WHAT IS ASKED — Look for "script" in the listing below. Gather each line that contains it.

LISTED RECORDS —
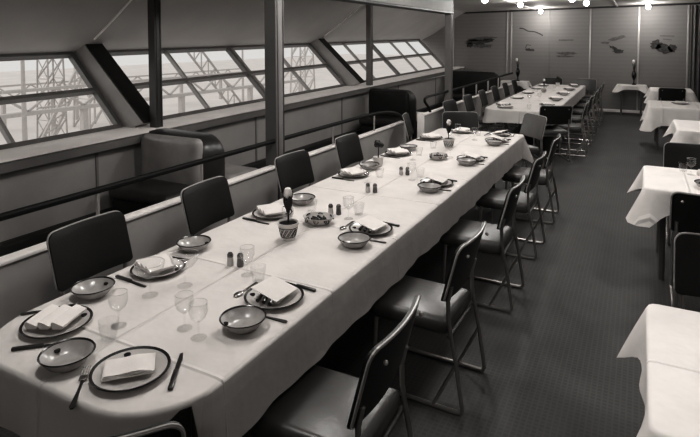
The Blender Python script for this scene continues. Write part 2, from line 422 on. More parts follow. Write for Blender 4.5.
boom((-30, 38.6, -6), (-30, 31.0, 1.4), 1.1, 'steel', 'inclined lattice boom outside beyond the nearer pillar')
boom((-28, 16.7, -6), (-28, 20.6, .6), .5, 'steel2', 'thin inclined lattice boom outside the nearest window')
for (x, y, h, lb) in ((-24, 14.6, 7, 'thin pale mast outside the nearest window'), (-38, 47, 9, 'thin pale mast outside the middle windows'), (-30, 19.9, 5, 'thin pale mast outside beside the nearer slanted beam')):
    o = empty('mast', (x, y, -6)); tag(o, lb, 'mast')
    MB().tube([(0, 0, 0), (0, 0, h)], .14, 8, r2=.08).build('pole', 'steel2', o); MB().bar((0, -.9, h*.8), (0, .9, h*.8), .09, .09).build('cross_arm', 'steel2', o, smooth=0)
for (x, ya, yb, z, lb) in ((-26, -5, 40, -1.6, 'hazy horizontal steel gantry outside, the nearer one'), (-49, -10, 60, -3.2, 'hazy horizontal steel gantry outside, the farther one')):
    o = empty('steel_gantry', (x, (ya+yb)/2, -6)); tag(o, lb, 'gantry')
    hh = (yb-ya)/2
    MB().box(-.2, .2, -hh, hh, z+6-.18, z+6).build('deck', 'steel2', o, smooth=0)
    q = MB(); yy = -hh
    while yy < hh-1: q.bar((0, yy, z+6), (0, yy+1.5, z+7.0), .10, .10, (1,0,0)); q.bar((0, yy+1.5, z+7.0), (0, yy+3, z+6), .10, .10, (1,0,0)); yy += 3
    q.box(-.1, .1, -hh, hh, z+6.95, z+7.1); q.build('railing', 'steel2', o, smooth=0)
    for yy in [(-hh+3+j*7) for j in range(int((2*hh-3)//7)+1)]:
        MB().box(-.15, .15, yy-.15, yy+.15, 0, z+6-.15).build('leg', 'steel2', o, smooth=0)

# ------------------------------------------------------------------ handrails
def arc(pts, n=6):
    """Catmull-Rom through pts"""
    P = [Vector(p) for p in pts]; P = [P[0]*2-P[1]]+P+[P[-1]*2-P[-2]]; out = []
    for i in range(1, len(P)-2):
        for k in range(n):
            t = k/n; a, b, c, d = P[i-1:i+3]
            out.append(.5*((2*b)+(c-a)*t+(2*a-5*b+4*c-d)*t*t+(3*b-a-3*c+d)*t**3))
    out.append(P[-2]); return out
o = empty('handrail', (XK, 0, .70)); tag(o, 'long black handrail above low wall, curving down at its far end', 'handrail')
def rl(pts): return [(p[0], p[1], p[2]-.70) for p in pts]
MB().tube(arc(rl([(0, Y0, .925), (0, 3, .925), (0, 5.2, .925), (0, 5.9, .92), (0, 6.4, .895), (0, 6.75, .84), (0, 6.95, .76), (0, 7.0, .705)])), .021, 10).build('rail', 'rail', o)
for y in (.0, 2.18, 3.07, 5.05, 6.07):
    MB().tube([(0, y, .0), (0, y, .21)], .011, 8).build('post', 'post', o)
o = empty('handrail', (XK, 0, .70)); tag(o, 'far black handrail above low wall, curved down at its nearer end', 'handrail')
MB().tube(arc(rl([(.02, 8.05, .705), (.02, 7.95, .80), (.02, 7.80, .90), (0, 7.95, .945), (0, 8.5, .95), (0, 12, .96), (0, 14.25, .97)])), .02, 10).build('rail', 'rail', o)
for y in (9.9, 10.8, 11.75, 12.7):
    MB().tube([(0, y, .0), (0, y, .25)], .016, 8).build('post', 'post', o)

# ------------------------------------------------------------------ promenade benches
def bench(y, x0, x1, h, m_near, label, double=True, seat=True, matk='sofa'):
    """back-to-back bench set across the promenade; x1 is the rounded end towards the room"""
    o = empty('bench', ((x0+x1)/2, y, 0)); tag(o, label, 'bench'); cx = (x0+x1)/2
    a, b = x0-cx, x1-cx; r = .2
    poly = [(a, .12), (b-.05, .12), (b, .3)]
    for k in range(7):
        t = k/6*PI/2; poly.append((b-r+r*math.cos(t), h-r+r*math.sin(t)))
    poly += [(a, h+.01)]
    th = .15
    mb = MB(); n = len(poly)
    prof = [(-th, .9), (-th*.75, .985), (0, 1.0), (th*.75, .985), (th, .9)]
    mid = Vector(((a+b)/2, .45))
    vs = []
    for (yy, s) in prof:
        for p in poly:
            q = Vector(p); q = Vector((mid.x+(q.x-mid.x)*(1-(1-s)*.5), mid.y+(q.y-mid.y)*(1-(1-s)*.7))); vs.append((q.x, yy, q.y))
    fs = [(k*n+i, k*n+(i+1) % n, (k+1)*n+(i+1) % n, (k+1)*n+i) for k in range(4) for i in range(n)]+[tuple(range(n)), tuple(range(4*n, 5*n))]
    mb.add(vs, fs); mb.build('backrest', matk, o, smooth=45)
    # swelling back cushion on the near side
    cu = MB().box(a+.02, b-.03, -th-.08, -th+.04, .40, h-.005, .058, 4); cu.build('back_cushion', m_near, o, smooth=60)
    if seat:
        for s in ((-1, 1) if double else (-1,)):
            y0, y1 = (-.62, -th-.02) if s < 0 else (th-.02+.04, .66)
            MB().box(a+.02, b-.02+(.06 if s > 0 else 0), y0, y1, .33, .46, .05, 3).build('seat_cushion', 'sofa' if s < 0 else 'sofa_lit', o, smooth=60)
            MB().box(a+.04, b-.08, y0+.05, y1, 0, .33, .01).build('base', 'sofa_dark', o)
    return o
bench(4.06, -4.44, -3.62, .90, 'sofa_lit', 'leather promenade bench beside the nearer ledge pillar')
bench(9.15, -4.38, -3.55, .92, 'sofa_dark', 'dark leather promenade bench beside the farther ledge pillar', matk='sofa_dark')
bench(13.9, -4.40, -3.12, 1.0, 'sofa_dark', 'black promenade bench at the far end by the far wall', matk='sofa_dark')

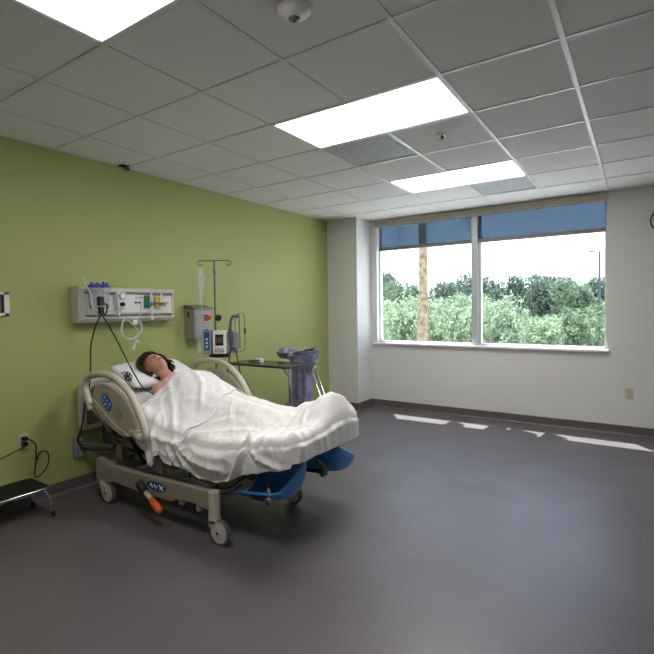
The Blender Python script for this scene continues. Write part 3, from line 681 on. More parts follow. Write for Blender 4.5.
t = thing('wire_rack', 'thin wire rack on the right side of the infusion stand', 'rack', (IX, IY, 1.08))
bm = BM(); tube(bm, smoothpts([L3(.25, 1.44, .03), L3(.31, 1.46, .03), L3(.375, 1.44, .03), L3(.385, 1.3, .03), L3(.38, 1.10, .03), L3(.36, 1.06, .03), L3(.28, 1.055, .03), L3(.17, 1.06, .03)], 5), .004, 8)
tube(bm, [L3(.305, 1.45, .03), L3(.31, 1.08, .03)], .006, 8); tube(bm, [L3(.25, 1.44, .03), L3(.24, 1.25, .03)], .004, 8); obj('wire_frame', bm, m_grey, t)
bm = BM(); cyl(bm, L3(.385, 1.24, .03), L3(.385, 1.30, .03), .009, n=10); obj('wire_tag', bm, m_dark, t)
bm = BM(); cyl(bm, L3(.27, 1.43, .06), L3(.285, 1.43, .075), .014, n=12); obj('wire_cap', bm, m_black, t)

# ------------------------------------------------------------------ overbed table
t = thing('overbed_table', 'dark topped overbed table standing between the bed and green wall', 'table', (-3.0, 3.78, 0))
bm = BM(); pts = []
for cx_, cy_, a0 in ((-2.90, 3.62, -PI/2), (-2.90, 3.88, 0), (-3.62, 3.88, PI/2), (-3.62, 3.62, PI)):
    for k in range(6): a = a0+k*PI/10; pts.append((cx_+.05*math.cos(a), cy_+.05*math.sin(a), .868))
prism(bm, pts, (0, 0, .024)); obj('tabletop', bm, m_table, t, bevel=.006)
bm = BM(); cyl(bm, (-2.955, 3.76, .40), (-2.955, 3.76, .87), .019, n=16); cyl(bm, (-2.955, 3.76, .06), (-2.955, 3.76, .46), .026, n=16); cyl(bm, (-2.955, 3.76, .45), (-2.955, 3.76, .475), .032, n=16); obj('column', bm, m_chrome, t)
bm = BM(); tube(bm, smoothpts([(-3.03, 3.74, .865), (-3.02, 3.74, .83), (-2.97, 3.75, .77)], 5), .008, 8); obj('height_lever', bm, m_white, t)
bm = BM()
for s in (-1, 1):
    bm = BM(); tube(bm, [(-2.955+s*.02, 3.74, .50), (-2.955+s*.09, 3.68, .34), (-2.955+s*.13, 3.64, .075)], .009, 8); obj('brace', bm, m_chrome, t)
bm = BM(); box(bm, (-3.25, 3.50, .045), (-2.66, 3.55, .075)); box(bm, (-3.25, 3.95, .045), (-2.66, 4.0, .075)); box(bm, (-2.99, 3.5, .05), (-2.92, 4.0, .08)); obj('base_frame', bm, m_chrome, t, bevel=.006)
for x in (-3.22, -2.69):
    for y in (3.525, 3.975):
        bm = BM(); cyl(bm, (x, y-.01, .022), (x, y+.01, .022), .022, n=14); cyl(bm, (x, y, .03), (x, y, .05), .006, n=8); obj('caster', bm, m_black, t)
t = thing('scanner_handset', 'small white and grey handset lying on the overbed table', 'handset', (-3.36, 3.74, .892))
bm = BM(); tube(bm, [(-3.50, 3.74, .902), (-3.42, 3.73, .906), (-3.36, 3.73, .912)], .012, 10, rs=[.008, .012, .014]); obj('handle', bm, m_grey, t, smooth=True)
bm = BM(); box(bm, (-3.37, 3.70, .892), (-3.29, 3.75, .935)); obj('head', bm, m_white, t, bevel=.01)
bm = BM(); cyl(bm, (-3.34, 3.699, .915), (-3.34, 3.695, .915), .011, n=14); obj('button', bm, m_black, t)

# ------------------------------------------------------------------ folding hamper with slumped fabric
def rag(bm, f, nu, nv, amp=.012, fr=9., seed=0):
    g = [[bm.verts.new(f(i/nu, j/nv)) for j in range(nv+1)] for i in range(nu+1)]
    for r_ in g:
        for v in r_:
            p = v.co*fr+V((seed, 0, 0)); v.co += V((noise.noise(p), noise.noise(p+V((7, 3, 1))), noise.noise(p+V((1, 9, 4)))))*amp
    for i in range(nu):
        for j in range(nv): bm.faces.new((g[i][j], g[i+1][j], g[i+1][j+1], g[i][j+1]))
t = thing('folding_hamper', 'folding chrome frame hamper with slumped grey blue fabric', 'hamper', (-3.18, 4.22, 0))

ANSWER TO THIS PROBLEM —
The Blender Python script for this scene continues. Write part 2, from line 422 on. More parts follow. Write for Blender 4.5.
The Blender Python script for this scene continues. Write part 3, from line 681 on. More parts follow. Write for Blender 4.5.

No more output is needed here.